Reply with one number only: the count of lines below that contain the word "wide".

* * *

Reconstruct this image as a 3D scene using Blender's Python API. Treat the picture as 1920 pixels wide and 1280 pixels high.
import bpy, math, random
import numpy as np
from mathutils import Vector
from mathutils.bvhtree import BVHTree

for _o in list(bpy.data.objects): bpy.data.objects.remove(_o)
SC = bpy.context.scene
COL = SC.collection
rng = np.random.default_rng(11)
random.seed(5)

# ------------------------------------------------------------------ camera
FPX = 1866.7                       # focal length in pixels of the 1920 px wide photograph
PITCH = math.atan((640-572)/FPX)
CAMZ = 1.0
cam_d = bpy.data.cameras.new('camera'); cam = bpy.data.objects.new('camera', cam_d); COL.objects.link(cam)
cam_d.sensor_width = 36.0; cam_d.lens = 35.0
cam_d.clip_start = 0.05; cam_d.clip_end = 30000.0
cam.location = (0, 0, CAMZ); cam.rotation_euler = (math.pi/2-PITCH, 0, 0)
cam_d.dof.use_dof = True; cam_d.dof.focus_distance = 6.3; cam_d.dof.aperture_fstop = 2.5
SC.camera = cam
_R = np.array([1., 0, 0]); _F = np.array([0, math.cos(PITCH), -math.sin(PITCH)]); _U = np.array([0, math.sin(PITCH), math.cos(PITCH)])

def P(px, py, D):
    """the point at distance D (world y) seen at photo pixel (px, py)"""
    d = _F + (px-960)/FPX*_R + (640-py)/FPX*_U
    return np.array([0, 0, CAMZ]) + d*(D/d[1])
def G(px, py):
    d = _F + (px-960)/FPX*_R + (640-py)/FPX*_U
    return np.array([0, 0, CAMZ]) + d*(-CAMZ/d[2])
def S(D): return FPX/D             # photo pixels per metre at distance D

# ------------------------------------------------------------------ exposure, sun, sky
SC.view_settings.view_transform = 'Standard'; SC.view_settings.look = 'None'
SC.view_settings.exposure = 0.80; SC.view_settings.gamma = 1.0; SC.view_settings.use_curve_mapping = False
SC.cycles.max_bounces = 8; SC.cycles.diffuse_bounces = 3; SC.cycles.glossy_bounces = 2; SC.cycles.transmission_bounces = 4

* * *

> _Right answer_: 2